Louisa Stein in Antenna, Mad Men vs. Sherlock – What Makes a Fandom?: In a provocative piece, Stein notes the insta-fandom that sprung up around BBC’s Sherlock, “which, with two episodes aired at the time of writing, already has a full host of communities, fan fiction, vids, and fan art”, in contrast to the paucity of similar fanworks for Mad Men. Yet Stein argues that Mad Men fans have generated a wide variety of creative works which don’t fall easily under the more familiar fanworks model and arguably have a broader cultural influence.

For bonus Mad Men musing, see Michael Newman’s I would so get her pregnant, the latest in his excellent Season 4 posts, this one mapping the narrative’s various ironies.

Elsewhere, In Media Res hosts a theme week on professional wrestling. I totally blame the first piece by David Ray Carter, A History of Violence: politics, profits, and the changing face of the WWE, for drawing me back into watching WWE’s RAW this week after taking a post-Wrestlemania break. All of the posts are well worth reading, touching on issues around the production of performances, personae, and narratives that have broader resonance for media and celebrity fan cultures (e.g., Cory Barker’s Making the scripted more real? Pro wrestling and Twitter).

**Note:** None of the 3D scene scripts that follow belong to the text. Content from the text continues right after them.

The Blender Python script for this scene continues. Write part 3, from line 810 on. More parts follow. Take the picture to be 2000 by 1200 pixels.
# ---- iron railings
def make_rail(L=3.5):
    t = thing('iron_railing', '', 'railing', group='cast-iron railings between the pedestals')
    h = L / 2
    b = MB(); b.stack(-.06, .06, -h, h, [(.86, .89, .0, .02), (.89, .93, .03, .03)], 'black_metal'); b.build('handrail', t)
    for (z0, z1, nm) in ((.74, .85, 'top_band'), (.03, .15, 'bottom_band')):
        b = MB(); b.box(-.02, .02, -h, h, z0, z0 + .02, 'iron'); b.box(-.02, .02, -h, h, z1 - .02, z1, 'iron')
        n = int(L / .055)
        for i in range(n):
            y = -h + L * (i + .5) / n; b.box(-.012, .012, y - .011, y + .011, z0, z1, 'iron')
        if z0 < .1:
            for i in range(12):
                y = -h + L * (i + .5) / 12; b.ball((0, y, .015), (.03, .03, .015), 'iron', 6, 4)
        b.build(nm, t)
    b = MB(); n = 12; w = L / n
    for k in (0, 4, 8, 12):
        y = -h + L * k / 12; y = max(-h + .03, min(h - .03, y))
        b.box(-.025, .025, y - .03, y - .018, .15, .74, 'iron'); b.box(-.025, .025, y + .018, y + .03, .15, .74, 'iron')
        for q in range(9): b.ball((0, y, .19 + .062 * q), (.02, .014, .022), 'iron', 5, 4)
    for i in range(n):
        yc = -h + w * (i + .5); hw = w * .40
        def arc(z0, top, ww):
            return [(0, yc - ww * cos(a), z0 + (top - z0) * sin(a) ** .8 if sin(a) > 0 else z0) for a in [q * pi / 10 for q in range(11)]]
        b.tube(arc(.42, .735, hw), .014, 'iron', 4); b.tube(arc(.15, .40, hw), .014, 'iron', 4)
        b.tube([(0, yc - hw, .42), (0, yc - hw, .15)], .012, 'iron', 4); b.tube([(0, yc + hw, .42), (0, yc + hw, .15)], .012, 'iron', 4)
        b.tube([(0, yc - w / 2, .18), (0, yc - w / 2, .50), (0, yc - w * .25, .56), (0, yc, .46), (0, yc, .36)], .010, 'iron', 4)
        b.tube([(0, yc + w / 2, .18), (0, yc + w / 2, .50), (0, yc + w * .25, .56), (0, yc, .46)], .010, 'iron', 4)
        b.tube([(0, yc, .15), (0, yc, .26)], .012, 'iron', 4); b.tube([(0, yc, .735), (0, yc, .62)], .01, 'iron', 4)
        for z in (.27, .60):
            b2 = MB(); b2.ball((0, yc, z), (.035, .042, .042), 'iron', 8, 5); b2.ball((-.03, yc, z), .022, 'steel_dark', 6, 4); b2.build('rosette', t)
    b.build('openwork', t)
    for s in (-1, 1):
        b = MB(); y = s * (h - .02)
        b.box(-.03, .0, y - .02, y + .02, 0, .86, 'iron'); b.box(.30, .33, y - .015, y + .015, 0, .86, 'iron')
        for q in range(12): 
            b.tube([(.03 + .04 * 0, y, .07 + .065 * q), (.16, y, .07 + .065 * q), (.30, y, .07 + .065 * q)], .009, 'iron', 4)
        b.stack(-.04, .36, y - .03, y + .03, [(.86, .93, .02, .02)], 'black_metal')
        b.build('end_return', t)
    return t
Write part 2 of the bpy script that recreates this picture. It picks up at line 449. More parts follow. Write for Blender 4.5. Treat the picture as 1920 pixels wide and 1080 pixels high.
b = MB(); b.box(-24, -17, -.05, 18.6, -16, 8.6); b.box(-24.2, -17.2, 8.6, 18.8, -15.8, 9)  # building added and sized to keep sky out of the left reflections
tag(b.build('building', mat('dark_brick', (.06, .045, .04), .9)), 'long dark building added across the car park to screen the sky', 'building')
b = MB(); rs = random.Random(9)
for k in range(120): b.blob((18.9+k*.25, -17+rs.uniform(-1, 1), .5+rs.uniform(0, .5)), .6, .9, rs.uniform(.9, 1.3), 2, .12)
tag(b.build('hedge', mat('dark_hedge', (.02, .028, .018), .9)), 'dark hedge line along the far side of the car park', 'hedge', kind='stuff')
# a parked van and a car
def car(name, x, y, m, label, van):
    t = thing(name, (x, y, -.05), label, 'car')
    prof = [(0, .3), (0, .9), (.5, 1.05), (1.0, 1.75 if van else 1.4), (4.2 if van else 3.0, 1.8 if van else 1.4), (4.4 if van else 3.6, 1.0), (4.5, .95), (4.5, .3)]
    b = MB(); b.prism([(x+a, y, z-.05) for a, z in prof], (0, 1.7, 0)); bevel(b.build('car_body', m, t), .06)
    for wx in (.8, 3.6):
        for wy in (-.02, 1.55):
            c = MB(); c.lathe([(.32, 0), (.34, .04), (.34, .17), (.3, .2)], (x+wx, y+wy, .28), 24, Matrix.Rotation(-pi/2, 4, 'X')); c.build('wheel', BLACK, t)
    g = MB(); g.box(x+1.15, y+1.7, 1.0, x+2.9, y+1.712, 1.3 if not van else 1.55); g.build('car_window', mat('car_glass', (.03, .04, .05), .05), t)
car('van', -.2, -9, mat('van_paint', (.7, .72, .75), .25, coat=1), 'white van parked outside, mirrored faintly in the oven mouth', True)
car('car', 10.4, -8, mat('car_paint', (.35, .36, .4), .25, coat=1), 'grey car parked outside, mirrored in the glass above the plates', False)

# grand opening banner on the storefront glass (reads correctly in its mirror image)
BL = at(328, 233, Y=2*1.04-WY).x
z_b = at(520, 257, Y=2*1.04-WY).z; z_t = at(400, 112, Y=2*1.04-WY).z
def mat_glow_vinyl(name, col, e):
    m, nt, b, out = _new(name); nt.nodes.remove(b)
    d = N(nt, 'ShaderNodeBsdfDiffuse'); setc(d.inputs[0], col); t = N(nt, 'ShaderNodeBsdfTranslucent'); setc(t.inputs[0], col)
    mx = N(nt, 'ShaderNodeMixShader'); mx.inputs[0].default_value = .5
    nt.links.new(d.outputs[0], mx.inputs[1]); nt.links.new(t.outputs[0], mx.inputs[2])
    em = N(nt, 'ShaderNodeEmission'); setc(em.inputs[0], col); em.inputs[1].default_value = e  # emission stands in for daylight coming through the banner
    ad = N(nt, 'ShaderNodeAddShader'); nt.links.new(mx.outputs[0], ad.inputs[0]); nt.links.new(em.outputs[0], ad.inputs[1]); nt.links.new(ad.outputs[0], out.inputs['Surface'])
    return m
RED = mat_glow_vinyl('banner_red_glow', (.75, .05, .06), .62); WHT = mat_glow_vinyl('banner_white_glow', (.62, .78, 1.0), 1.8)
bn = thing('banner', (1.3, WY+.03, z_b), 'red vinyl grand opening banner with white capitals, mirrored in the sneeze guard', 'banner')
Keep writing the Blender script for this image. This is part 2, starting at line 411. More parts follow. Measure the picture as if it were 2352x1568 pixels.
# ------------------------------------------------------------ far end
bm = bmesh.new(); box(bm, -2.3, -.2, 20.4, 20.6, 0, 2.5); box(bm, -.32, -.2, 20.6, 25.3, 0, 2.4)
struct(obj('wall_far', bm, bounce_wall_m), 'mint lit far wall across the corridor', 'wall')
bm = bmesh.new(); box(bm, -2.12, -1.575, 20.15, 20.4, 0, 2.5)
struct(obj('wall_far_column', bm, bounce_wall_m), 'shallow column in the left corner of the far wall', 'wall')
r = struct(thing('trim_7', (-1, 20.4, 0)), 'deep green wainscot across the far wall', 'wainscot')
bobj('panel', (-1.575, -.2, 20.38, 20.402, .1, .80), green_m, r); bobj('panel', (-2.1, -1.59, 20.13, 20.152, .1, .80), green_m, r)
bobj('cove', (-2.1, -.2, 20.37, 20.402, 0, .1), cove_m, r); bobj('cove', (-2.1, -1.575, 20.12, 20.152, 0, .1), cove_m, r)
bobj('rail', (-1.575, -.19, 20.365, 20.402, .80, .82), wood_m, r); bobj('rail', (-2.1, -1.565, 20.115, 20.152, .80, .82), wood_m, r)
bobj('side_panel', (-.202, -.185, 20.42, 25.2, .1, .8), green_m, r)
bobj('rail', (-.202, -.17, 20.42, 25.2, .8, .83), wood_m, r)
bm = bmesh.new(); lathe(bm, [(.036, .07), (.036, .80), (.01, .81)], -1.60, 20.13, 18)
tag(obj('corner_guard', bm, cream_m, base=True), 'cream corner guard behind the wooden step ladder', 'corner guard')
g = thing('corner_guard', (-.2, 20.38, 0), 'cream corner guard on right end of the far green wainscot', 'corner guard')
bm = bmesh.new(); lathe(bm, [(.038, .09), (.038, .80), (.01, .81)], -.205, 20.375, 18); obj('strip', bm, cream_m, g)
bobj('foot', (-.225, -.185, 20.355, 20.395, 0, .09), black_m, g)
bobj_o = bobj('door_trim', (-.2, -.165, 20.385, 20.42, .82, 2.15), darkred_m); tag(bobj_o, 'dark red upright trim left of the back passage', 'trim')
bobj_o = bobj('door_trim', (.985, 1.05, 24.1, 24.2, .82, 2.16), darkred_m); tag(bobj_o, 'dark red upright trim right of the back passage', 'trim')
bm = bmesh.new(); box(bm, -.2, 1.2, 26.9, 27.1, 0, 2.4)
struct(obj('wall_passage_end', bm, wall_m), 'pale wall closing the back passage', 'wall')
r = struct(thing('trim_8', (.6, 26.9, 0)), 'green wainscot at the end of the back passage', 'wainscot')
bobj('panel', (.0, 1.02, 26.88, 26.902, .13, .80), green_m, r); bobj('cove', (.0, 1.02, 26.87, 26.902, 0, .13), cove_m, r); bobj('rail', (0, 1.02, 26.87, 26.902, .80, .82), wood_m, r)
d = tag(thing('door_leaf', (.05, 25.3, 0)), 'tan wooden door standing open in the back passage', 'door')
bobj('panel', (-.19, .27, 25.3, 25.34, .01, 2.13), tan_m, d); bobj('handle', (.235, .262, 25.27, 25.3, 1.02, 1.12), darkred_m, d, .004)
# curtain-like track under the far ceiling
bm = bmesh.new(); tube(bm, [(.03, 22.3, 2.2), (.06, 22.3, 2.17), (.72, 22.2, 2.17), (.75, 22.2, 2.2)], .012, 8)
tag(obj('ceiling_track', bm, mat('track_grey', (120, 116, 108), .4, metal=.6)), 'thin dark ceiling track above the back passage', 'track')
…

Meanwhile, Jason Tocci of Geek Studies examines the geek chic backlash in Scott Pilgrim vs. the Cultural Critique, while Kristina Busse looks inward in Geek Hierarchies, Boundary Policing, and the Good Fan/Bad Fan Dichotomy.

For more links on fan-related topics, see OTW’s links roundup. And finally, if you’re looking for some light reading for the weekend, Jezebel discovers Marx/Engels slash.